Ok so the lovely Holly (see link in sidebar as I can't be arsed working out how to put links in main body, sorry) did a, um, blog thing called 'Ask Holly,' where her readers left questions for her in the comments, and then she answered them in her next post. Watch as I now attempt to do the same thing!
Post me a question. Go on, anything. I promise I'll answer it.* Feel free to ask anonymously if you like - this is now doubling as a delurking post. Yes, you, you lurker! I see you lurch backwards in alarm at discarding your convenient cloak of anonymity - I've been there. We've all been there. Sometimes we even close the window. But tell me - I give you the very workings of my mind, the lustrous thoughts of my deepest brain innards! I give you my ART, and how often do I ask for something in return? BLOODY NEVER.
(I feel like a bad busker asking for money at the end of his show, except asking for posts, not money. Although if you'd like to give me some money that would also be nice.)
But anyway, hey you, with your reading and not-commenting! Get commenting. Go on, ask a question or something.
(No-one's going to do it now, are they.)
Special Note for Andrea: if it is this time tomorrow and there are NO QUESTIONS, (or even fewer than four), please leave several under different aliases, so I don't feel like a hideous failure. The rest of you - did you not read the 'Special Note for Andrea' part? Now I feel as if my tender pink underbelly is exposed. Metaphorically speaking.
*unless it's something I don't know the answer to, or don't feel like answering.
11 comments:
I'm not sure if I can leave questions under aliases without opening many blogger accounts. But here's a question:
DESCRIBE THE LONGEST DAY OF YOUR LIFE!
Whoops, no, done that already. Okay then:
WHO DO YOU SECRETLY ADMIRE BUT FEEL ASHAMED OF ADMIRING?
(All caps = weighty)
How do you deal with the shame of washing your hair in the shower and then forgetting to remove the strands of hair from the plug-hole before another person uses the shower?
- If you were to dye your hair any colour, what colour would you dye it and why?
- What's the silliest thing you have ever done?
- PC or Mac?
- Milk, white or dark chocolate?
Inspired by the fact that I am "now running on reserve battery power," how would you spend your last 10 minutes on the internet?

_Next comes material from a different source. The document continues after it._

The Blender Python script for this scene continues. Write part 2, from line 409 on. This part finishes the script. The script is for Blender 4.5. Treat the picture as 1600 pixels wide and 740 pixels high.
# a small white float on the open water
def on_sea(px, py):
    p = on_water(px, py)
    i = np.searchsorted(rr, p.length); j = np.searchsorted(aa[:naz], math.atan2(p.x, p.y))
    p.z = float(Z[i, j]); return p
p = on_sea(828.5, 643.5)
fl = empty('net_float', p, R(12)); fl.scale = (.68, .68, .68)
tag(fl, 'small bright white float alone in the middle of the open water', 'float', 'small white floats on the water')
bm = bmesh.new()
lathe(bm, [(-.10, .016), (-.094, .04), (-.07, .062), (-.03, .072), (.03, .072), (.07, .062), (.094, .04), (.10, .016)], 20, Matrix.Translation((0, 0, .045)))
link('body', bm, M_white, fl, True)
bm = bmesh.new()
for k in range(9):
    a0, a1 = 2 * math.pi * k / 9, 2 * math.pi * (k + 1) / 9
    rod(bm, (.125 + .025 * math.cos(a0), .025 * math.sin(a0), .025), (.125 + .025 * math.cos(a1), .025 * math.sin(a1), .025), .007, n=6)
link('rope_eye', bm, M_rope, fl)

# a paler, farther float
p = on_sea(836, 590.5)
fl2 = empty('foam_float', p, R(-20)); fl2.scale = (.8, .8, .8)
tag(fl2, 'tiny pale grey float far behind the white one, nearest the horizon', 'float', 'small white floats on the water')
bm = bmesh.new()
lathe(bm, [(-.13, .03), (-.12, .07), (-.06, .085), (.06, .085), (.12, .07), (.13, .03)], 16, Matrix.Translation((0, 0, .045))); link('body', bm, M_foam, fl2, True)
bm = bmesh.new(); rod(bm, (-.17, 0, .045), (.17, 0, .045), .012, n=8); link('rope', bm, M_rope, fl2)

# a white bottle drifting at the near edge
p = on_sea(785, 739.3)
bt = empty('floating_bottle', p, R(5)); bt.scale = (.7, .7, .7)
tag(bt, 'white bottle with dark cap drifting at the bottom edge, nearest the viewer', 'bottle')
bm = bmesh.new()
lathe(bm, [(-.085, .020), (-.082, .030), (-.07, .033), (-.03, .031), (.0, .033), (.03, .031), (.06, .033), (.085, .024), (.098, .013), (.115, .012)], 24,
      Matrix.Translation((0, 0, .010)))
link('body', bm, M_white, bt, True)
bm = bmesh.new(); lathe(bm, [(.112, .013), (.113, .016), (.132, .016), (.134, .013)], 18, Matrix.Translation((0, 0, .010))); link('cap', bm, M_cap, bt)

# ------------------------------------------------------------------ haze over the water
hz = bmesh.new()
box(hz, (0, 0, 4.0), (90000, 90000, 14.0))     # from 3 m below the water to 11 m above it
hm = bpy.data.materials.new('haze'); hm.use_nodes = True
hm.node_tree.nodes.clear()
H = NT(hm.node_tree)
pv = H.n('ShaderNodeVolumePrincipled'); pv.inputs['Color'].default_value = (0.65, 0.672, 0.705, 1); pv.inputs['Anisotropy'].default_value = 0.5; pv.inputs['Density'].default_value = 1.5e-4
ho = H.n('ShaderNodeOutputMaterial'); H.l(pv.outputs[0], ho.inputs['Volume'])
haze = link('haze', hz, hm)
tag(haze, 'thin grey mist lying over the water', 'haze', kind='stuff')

As in, you have 10 minutes before the internet goes offline forever.
Would you rather... not be anatomically correct (think barbie and ken) or have no face?
Would you rather... have 3 tiny eyes or have one massive eye?
(Yes, I stole them from elsewhere.)
What would you eat for your last meal ever (be that before the electric chair, known nuclear meltdown, euthanasia or other cheerful end of life scenario)?
3 courses only, no cheating!
Favorite drink?
- Anon
Because I am a namenerd, I have to ask this:
What would you name a daughter? A son?
What colour do you think your aura would be?
How do you feel about polka dots?
Hodgins' beard: yucky or kinda cute?
Okay, I have some more, of the cliched 'Desert Island' type! As in, which of the following would you take on a desert island (or an island made of dessert):
Book?
CD?
Foodstuff (assuming it was magical and you could live on it forever)?
Article of clothing?
Also, would you save your family or some possession if there was a house-fire, bearing in mind that your possessions probably don't have legs while your family probably do?
Ooh, and what's your clothing wishlist for winter?
Okay, done now.
i am slightly disturbed by some of these questions, so i shall simply delurk. probably never to be heard from again.
What is the worst possible crime that you could commit only armed with one cubic metre of Jelly?
I have one more (rather important) question: What IS an underbelly?
I can sort of understand using the word in relation to animals whose bellies actually are on the underside of their bodies. But even then, why the need to specify the 'under' part? Is there anything that actually has an 'overbelly'?
And what's with using it on humans? Our bellies are not under anything, except our chest. Is it a reference to our belly which is 'hidden' under our boobs? Even then that only applies to half the population. HALP! MY BRAIN IS EXPLODING!